> _GIVEN REQUEST_
Keep only the lines of the data below that contain "Blender", and copy them.

[Scripts that build scenes]
◆ ◆ ◆ ◆ ◆

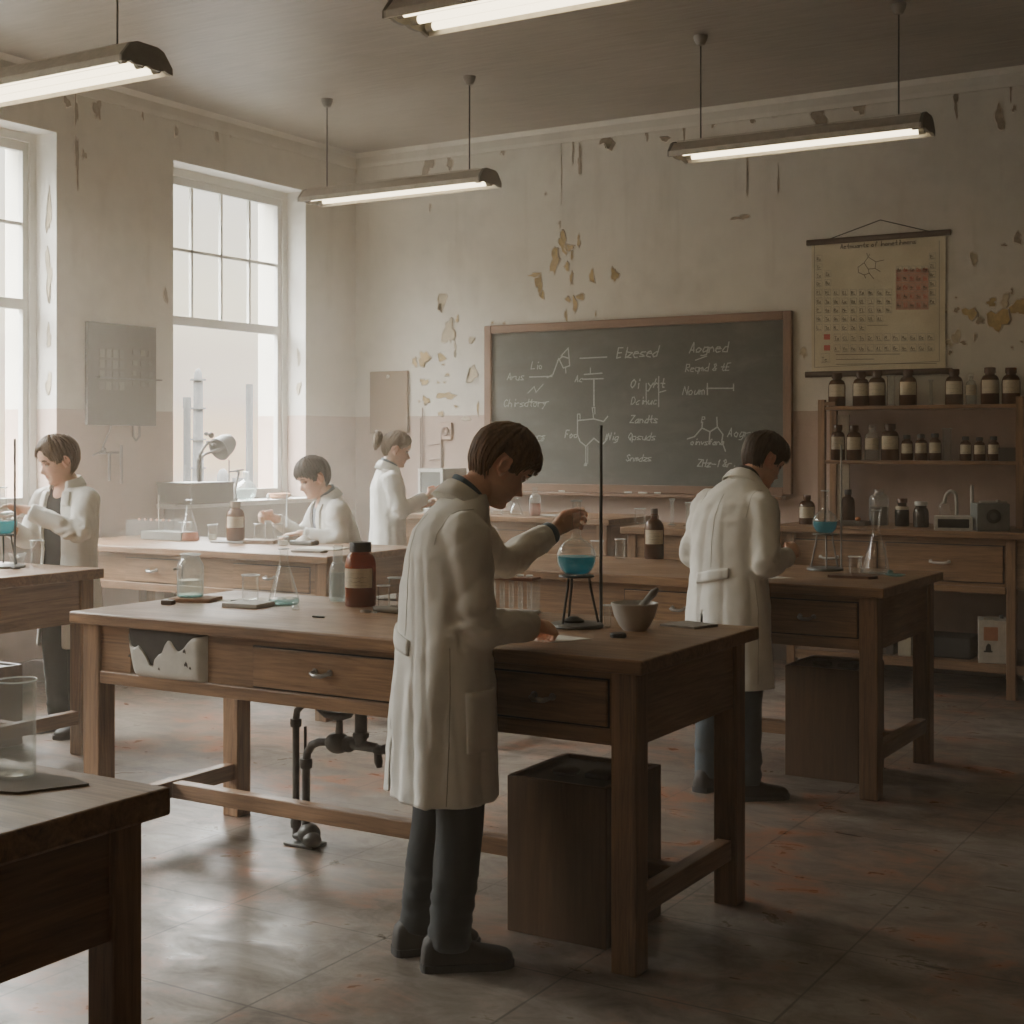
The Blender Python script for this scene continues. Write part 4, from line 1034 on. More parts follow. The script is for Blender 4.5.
def hair(parent, c, mat, M, style, rnd):
    mb = MB(); n, m = 46, 72
    def line(a):                                            # lower hair limit by azimuth from the front
        d = abs((math.degrees(a) - 90 + 180) % 360 - 180)
        if style == 'boy': tab = [(0, .052), (30, .050), (48, .030), (62, .020), (72, -.012), (84, -.018), (92, .020), (106, .022), (114, -.040), (140, -.070), (180, -.078)]
        elif style == 'girl': tab = [(0, .076), (25, .068), (45, .036), (60, .012), (75, -.012), (90, -.012), (104, -.004), (114, -.055), (140, -.082), (180, -.088)]
        else: tab = [(0, .070), (30, .062), (55, .032), (75, .004), (90, .010), (104, .014), (118, -.030), (150, -.062), (180, -.066)]
        return interp(tab, d)
    th0 = {'boy': .014, 'girl': .015, 'bun': .009}[style]
    def sh(z, a, off):
        p = head_surf(min(z, .1149), a); b = head_surf(min(z, .1149), a)
        nrm = V((b.x, b.y + .004, max(z, -.04) * .9 + .01)).normalized(); return p + nrm * off
    vs = []; fs = []
    for k in range(m):
        a = 2 * PI * k / m; lo = line(a)
        for i in range(n + 1):
            t = i / n; z = lo + (.1149 - lo) * (1 - (1 - t) ** 1.6)
            th = th0 * (min(1, t * 5 + .12)) * (1 + .14 * math.sin(9 * a + 3 * t) + .1 * math.sin(23 * a))
            if style == 'boy' and t > .3: th += .005 * math.sin(min(1, (t - .3) / .5) * PI / 2)
            vs.append(sh(z, a, th))
    for k in range(m):
        for i in range(n): a, b = k * (n + 1) + i, ((k + 1) % m) * (n + 1) + i; fs.append((a, b, b + 1, a + 1))
    # inner skin so the cap is closed at the hairline
    o = len(vs)
    for k in range(m): vs.append(sh(line(2 * PI * k / m), 2 * PI * k / m, -.006))
    for k in range(m): fs.append((k * (n + 1), o + k, o + (k + 1) % m, ((k + 1) % m) * (n + 1)))
    mb.add(vs, fs)
    part = c.get('part', 1)
    nl = 230 if style != 'bun' else 150
    for q in range(nl):
        a0 = 2 * PI * (q + rnd.random() * .8) / nl
        d = (math.degrees(a0) - 90 + 180) % 360 - 180
        pts = []; rs = []; steps = 9
        lo = line(a0); front = abs(d) < 52
        ear = 72 < abs(d) < 116
        ext = rnd.uniform(-.004, .012) if not front else {'boy': rnd.uniform(.006, .022), 'girl': rnd.uniform(-.002, .006), 'bun': 0}[style]
        top = rnd.uniform(.075, .113) if not front else .111
        drift = rnd.uniform(-.10, .10) + (part * .55 if front and style != 'bun' else 0)
        if ear: ext = -.006; drift = rnd.uniform(-.03, .03)
        of = rnd.uniform(.010, .017) if style != 'bun' else rnd.uniform(.006, .011)
        for i in range(steps + 1):
            t = i / steps; z = top + (lo - ext - top) * t ** (.85)
            off = of * (1 - .45 * t) + .004 * math.sin(t * 4 + q)
            if front and style == 'boy': off += .004 * t * t
            pts.append(sh(z, a0 + drift * t, off)); rs.append((.0070 * (1 - t) ** .5 * (.8 + .4 * math.sin(t * PI)) + .0012, .0036 * (1 - t * .7)))
        mb.tube(pts, rs, 7, up=pts[0].cross(V((0, 0, 1))) if pts[0].cross(V((0, 0, 1))).length > 1e-4 else None)
    for k in c.get('locks', ()):                            # hand-placed fringe locks in head coordinates
        p = smooth_path(k, 4); L = len(p)
        mb.tube(p, [(.010 * (1 - i / L) ** .6 + .0012, .0045 * (1 - i / L) + .0008) for i in range(L)], 8)
    if style == 'bun':
        B = V((0, -.136, .026))
        for q in range(46):
            t0 = rnd.uniform(0, 6.28); rr = rnd.uniform(.016, .040); ax = rnd.uniform(-.5, .5)
            pts = []
            for i in range(9):
                t = t0 + i * .42; pts.append(B + V((rr * math.cos(t) * 1.0, -.01 + .022 * math.sin(t * .5 + ax), rr * math.sin(t) * 1.6 - .012)))
            mb.tube(pts, [(.008 * math.sin(PI * (i + .7) / 9.6) + .001, .004) for i in range(9)], 6)
        mb.ell(B + V((0, 0, -.008)), (.035, .032, .062)); mb.tube([B + V((0, .03, .012)), B + V((0, .006, .006))], [.017, .014], 12)
    mb.xf(M)
    return mb.build('hair', mat, parent, 70)

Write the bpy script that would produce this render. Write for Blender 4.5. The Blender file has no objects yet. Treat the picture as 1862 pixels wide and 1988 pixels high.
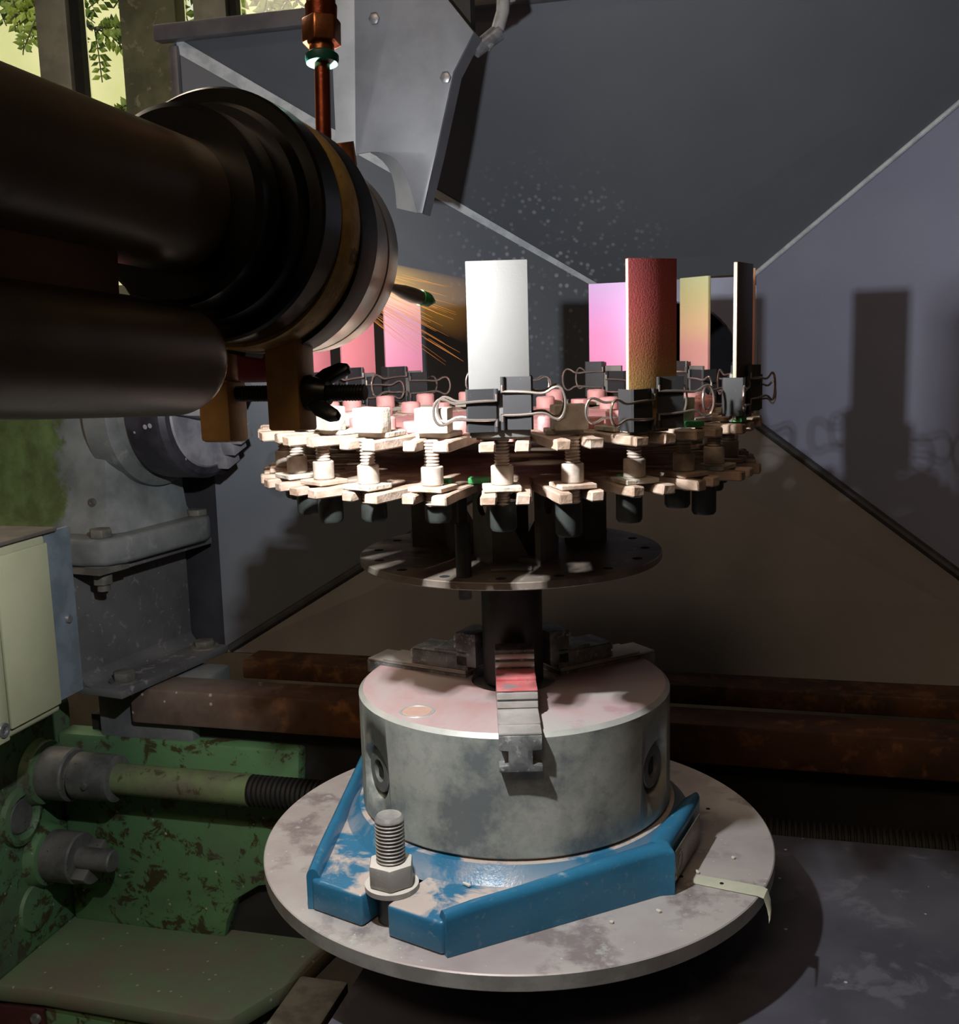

◆ ◆ ◆ ◆ ◆

> _COMPLETED TASK_
The Blender Python script for this scene continues. Write part 4, from line 1034 on. More parts follow. The script is for Blender 4.5.
Write the bpy script that would produce this render. Write for Blender 4.5. The Blender file has no objects yet. Treat the picture as 1862 pixels wide and 1988 pixels high.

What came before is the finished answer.